• **GIVEN EXERCISE**: Repeat the records below exactly, from the first line through the line containing "SC.camera = cam", and leave out any pictures.

----------

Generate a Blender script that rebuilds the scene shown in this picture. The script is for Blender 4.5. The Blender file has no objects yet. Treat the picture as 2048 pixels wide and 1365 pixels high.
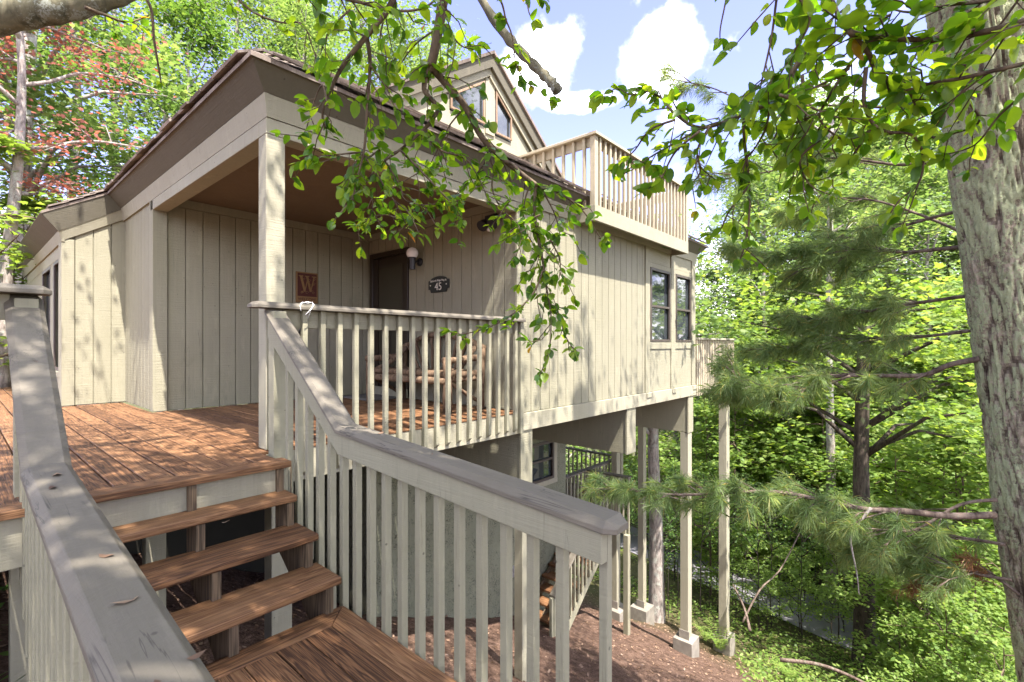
import bpy, math, random
import numpy as np
from mathutils import Vector, Matrix, noise as mnoise

R = math.radians
random.seed(7)
RNG = np.random.default_rng(11)
SC = bpy.context.scene
COL = SC.collection

# ------------------------------------------------------------------ camera, sky, sun, exposure
# house axes: X along the front wall (away to the right), Y along the side wall (away to the left), Z up, porch floor = 0
FPX, CX, HY, EYE = 975.0, 1024.0, 690.0, 0.73
AZ = R(41.1)
FW = Vector((math.cos(AZ), math.sin(AZ), 0)); RT = Vector((math.sin(AZ), -math.cos(AZ), 0))
cam_d = bpy.data.cameras.new('camera'); cam = bpy.data.objects.new('camera', cam_d); COL.objects.link(cam)
cam.location = (0, 0, EYE); cam.rotation_euler = (R(90), 0, AZ - R(90))
cam_d.sensor_width = 36; cam_d.lens = FPX / 2048 * 36; cam_d.shift_y = 7.5 / 2048
cam_d.clip_start = 0.05; cam_d.clip_end = 9000
SC.camera = cam

SUN_EL = R(63); SUN_TO = R(75)            # shadows run towards SUN_TO (angle from +X)
sd = bpy.data.lights.new('sun', 'SUN'); sun = bpy.data.objects.new('sun', sd); COL.objects.link(sun)
sd.energy = 3.7; sd.angle = R(0.55); sd.color = (1.0, 0.92, 0.88)
sdir = Vector((math.cos(SUN_TO) * math.cos(SUN_EL), math.sin(SUN_TO) * math.cos(SUN_EL), -math.sin(SUN_EL)))
sun.rotation_euler = sdir.to_track_quat('-Z', 'Y').to_euler()
sun.location = (-10, -15, 40)

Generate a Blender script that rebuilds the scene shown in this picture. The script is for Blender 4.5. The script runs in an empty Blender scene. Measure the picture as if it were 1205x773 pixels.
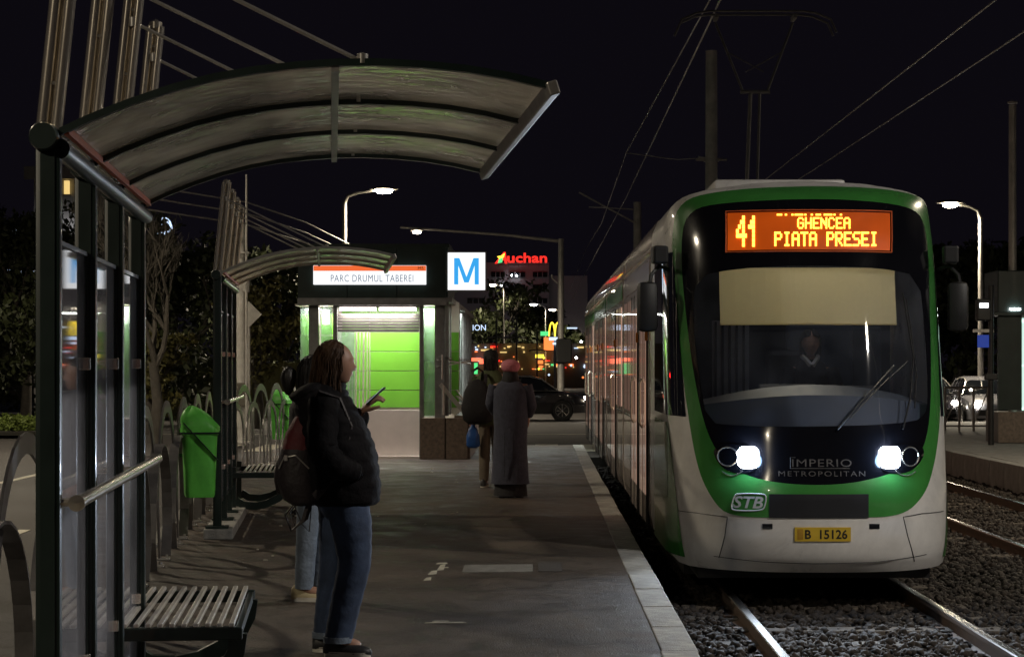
import bpy, bmesh, math, random
import numpy as np
from mathutils import Vector, Matrix, noise

scene = bpy.context.scene
C = scene.collection
R = math.radians
PI = math.pi
rnd = random.Random(7)

# ------------------------------------------------------------------ camera
H = 1.55                                   # eye height above the platform, metres
cam_d = bpy.data.cameras.new('camera')
cam = bpy.data.objects.new('camera', cam_d)
C.objects.link(cam)
cam.location = (0, 0, H)
cam.rotation_euler = (R(90), 0, 0)
cam_d.sensor_width = 36
cam_d.lens = 36 * 2400 / 1205
cam_d.shift_x = -(630 - 602.5) / 1205
cam_d.shift_y = (428 - 386.5) / 1205
cam_d.clip_start = 0.1
cam_d.clip_end = 3000
scene.camera = cam

# ------------------------------------------------------------------ world and light
scene.view_settings.view_transform = 'Standard'
scene.view_settings.look = 'None'
scene.view_settings.gamma = 1
scene.view_settings.exposure = 0
world = bpy.data.worlds.new('World')
scene.world = world
world.use_nodes = True
wn = world.node_tree
wn.nodes.clear()
wo = wn.nodes.new('ShaderNodeOutputWorld')
wb = wn.nodes.new('ShaderNodeBackground')
wb2 = wn.nodes.new('ShaderNodeBackground')
wa = wn.nodes.new('ShaderNodeAddShader')
sky = wn.nodes.new('ShaderNodeTexSky')
sky.sky_type = 'NISHITA'
sky.sun_disc = False
sky.sun_elevation = R(-6)
sky.sun_rotation = R(200)
wb.inputs['Strength'].default_value = 0.006
wb2.inputs['Color'].default_value = (0.0034, 0.0028, 0.0046, 1)   # city glow on a night sky
wb2.inputs['Strength'].default_value = 1.0
wn.links.new(sky.outputs[0], wb.inputs['Color'])
wn.links.new(wb.outputs[0], wa.inputs[0])
wn.links.new(wb2.outputs[0], wa.inputs[1])
wn.links.new(wa.outputs[0], wo.inputs['Surface'])

# ------------------------------------------------------------------ materials
MATS = {}

def mat(name, col, rough=0.6, metal=0.0, var=0.25, vscale=6.0, bump=0.0, bscale=40.0, emit=None, estr=1.0,
        coat=0.0, spec=0.5, col2=None, stretch=None):
    if name in MATS:
        return MATS[name]
    m = bpy.data.materials.new(name)
    m.use_nodes = True
    nt = m.node_tree
    b = nt.nodes['Principled BSDF']
    b.inputs['Roughness'].default_value = rough
    b.inputs['Metallic'].default_value = metal
    b.inputs['Specular IOR Level'].default_value = spec
    b.inputs['Coat Weight'].default_value = coat
    tc = nt.nodes.new('ShaderNodeTexCoord')
    mp = nt.nodes.new('ShaderNodeMapping')
    if stretch:
        mp.inputs['Scale'].default_value = stretch
    nt.links.new(tc.outputs['Object'], mp.inputs[0])
    n = nt.nodes.new('ShaderNodeTexNoise')
    n.inputs['Scale'].default_value = vscale
    n.inputs['Detail'].default_value = 6
    n.inputs['Roughness'].default_value = 0.65
    nt.links.new(mp.outputs[0], n.inputs['Vector'])
    cr = nt.nodes.new('ShaderNodeValToRGB')
    c2 = col2 if col2 else tuple(min(1, c * (1 + var)) for c in col)
    c1 = tuple(c * (1 - var) for c in col)
    cr.color_ramp.elements[0].position = 0.3
    cr.color_ramp.elements[1].position = 0.7
    cr.color_ramp.elements[0].color = (*c1, 1)
    cr.color_ramp.elements[1].color = (*c2, 1)
    nt.links.new(n.outputs['Fac'], cr.inputs['Fac'])
    nt.links.new(cr.outputs['Color'], b.inputs['Base Color'])
    mr = nt.nodes.new('ShaderNodeMapRange')
    mr.inputs['To Min'].default_value = max(0.02, rough * 0.8)
    mr.inputs['To Max'].default_value = min(1, rough * 1.2)
    nt.links.new(n.outputs['Fac'], mr.inputs['Value'])
    nt.links.new(mr.outputs[0], b.inputs['Roughness'])
    if bump:
        n2 = nt.nodes.new('ShaderNodeTexNoise')
        n2.inputs['Scale'].default_value = bscale
        n2.inputs['Detail'].default_value = 5
        nt.links.new(mp.outputs[0], n2.inputs['Vector'])
        bp = nt.nodes.new('ShaderNodeBump')
        bp.inputs['Strength'].default_value = bump
        bp.inputs['Distance'].default_value = 0.02
        nt.links.new(n2.outputs['Fac'], bp.inputs['Height'])
        nt.links.new(bp.outputs[0], b.inputs['Normal'])
    if emit:
        b.inputs['Emission Color'].default_value = (*emit, 1)
        b.inputs['Emission Strength'].default_value = estr
    MATS[name] = m
    return m

def glass(name, tint=(0.9, 0.93, 0.95), refl=0.12, rough=0.03, dirt_haze=0.06, dirt_haze_col=(0.3, 0.3, 0.32), dscale=3.0, fres=1.45):
    if name in MATS:
        return MATS[name]
    m = bpy.data.materials.new(name)
    m.use_nodes = True
    nt = m.node_tree
    nt.nodes.clear()
    out = nt.nodes.new('ShaderNodeOutputMaterial')
    tr = nt.nodes.new('ShaderNodeBsdfTransparent')
    tr.inputs['Color'].default_value = (*tint, 1)
    gl = nt.nodes.new('ShaderNodeBsdfGlossy')
    gl.inputs['Roughness'].default_value = rough
    gl.inputs['Color'].default_value = (1, 1, 1, 1)
    fr = nt.nodes.new('ShaderNodeFresnel')
    fr.inputs['IOR'].default_value = fres
    mx = nt.nodes.new('ShaderNodeMixShader')
    add = nt.nodes.new('ShaderNodeMath')
    add.operation = 'ADD'
    add.use_clamp = True
    add.inputs[1].default_value = refl * 0.3
    nt.links.new(fr.outputs[0], add.inputs[0])
    nt.links.new(add.outputs[0], mx.inputs['Fac'])
    nt.links.new(tr.outputs[0], mx.inputs[1])
    nt.links.new(gl.outputs[0], mx.inputs[2])
    df = nt.nodes.new('ShaderNodeBsdfDiffuse')
    df.inputs['Color'].default_value = (*dirt_haze_col, 1)
    tl = nt.nodes.new('ShaderNodeBsdfTranslucent')
    tl.inputs['Color'].default_value = (*dirt_haze_col, 1)
    ad = nt.nodes.new('ShaderNodeAddShader')
    nt.links.new(df.outputs[0], ad.inputs[0])
    nt.links.new(tl.outputs[0], ad.inputs[1])
    tc = nt.nodes.new('ShaderNodeTexCoord')
    n = nt.nodes.new('ShaderNodeTexNoise')
    n.inputs['Scale'].default_value = dscale
    n.inputs['Detail'].default_value = 8
    nt.links.new(tc.outputs['Object'], n.inputs['Vector'])
    mr = nt.nodes.new('ShaderNodeMapRange')
    mr.inputs['From Min'].default_value = 0.35
    mr.inputs['From Max'].default_value = 0.75
    mr.inputs['To Min'].default_value = dirt_haze * 0.5
    mr.inputs['To Max'].default_value = min(1, dirt_haze * 2)
    nt.links.new(n.outputs['Fac'], mr.inputs['Value'])
    mx2 = nt.nodes.new('ShaderNodeMixShader')
    nt.links.new(mr.outputs[0], mx2.inputs['Fac'])
    nt.links.new(mx.outputs[0], mx2.inputs[1])
    nt.links.new(ad.outputs[0], mx2.inputs[2])
    nt.links.new(mx2.outputs[0], out.inputs['Surface'])
    MATS[name] = m
    return m

def lit(name, col, strength):
    """a surface that gives off light itself: lamp, lit sign, screen"""
    if name in MATS:
        return MATS[name]
    m = bpy.data.materials.new(name)
    m.use_nodes = True
    b = m.node_tree.nodes['Principled BSDF']
    b.inputs['Base Color'].default_value = (*[c * 0.5 for c in col], 1)
    b.inputs['Roughness'].default_value = 0.4
    b.inputs['Emission Color'].default_value = (*col, 1)
    b.inputs['Emission Strength'].default_value = strength
    MATS[name] = m
    return m

def asphalt_mat():
    m = mat('platform_asphalt', (0.055, 0.042, 0.032), rough=0.66, var=0.5, vscale=0.9, bump=0.5, bscale=90)
    nt = m.node_tree
    b = nt.nodes['Principled BSDF']
    # aggregate speckle and cracks on top of the broad patches
    tc = nt.nodes.new('ShaderNodeTexCoord')
    vo = nt.nodes.new('ShaderNodeTexVoronoi')
    vo.inputs['Scale'].default_value = 160
    nt.links.new(tc.outputs['Object'], vo.inputs['Vector'])
    ck = nt.nodes.new('ShaderNodeTexVoronoi')
    ck.feature = 'DISTANCE_TO_EDGE'
    ck.inputs['Scale'].default_value = 0.42
    nz = nt.nodes.new('ShaderNodeTexNoise')
    nz.inputs['Scale'].default_value = 2.5
    nz.inputs['Detail'].default_value = 6
    nt.links.new(tc.outputs['Object'], nz.inputs['Vector'])
    vm = nt.nodes.new('ShaderNodeVectorMath')
    vm.operation = 'ADD'
    sc_ = nt.nodes.new('ShaderNodeVectorMath')
    sc_.operation = 'SCALE'
    sc_.inputs['Scale'].default_value = 0.8
    nt.links.new(nz.outputs['Color'], sc_.inputs[0])
    nt.links.new(tc.outputs['Object'], vm.inputs[0])
    nt.links.new(sc_.outputs[0], vm.inputs[1])
    nt.links.new(vm.outputs[0], ck.inputs['Vector'])
    mr = nt.nodes.new('ShaderNodeMapRange')
    mr.inputs['From Min'].default_value = 0.0
    mr.inputs['From Max'].default_value = 0.012
    mr.inputs['To Min'].default_value = 0.45
    mr.inputs['To Max'].default_value = 1.0
    nt.links.new(ck.outputs['Distance'], mr.inputs['Value'])
    mr2 = nt.nodes.new('ShaderNodeMapRange')
    mr2.inputs['To Min'].default_value = 0.65
    mr2.inputs['To Max'].default_value = 1.45
    nt.links.new(vo.outputs['Color'], mr2.inputs['Value'])
    mu = nt.nodes.new('ShaderNodeMath')
    mu.operation = 'MULTIPLY'
    nt.links.new(mr.outputs[0], mu.inputs[0])
    nt.links.new(mr2.outputs[0], mu.inputs[1])
    src = b.inputs['Base Color'].links[0].from_socket
    v2 = nt.nodes.new('ShaderNodeVectorMath')
    v2.operation = 'SCALE'
    nt.links.new(src, v2.inputs[0])
    nt.links.new(mu.outputs[0], v2.inputs['Scale'])
    nt.links.new(v2.outputs[0], b.inputs['Base Color'])
    return m

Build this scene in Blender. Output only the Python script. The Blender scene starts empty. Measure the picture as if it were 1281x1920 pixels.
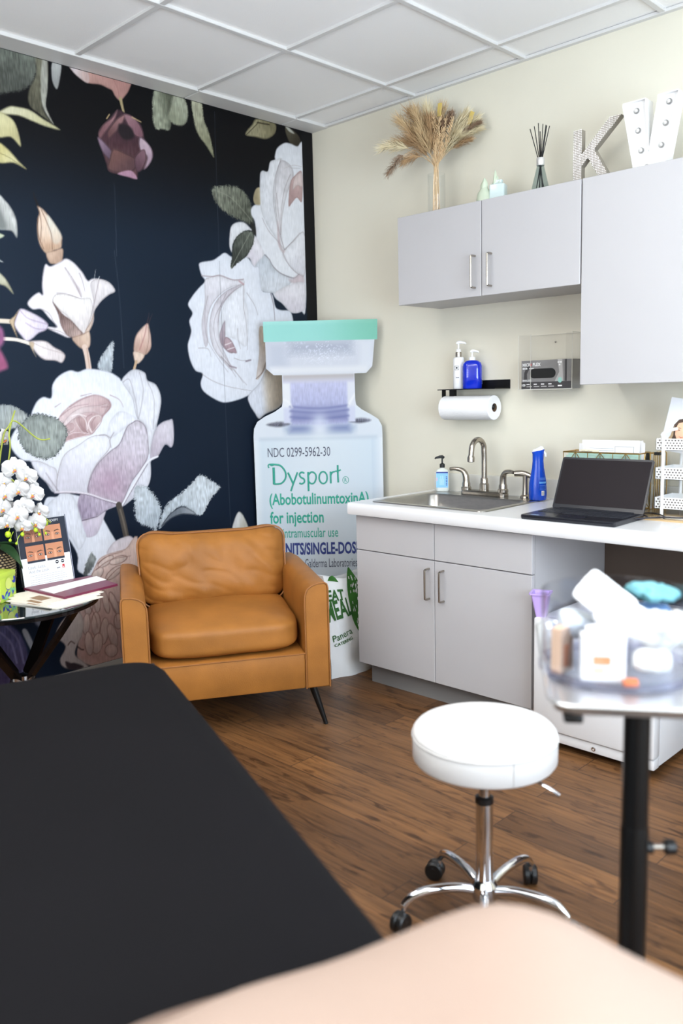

----------

• **RESULT OF THE EXERCISE**:
Generate a Blender script that rebuilds the scene shown in this picture. The script is for Blender 4.5. The Blender file has no objects yet. Treat the picture as 2048 pixels wide and 1365 pixels high.
import bpy, math, random
import numpy as np
from mathutils import Vector, Matrix, noise as mnoise

R = math.radians
random.seed(7)
RNG = np.random.default_rng(11)
SC = bpy.context.scene
COL = SC.collection

# ------------------------------------------------------------------ camera, sky, sun, exposure
# house axes: X along the front wall (away to the right), Y along the side wall (away to the left), Z up, porch floor = 0
FPX, CX, HY, EYE = 975.0, 1024.0, 690.0, 0.73
AZ = R(41.1)
FW = Vector((math.cos(AZ), math.sin(AZ), 0)); RT = Vector((math.sin(AZ), -math.cos(AZ), 0))
cam_d = bpy.data.cameras.new('camera'); cam = bpy.data.objects.new('camera', cam_d); COL.objects.link(cam)
cam.location = (0, 0, EYE); cam.rotation_euler = (R(90), 0, AZ - R(90))
cam_d.sensor_width = 36; cam_d.lens = FPX / 2048 * 36; cam_d.shift_y = 7.5 / 2048
cam_d.clip_start = 0.05; cam_d.clip_end = 9000
SC.camera = cam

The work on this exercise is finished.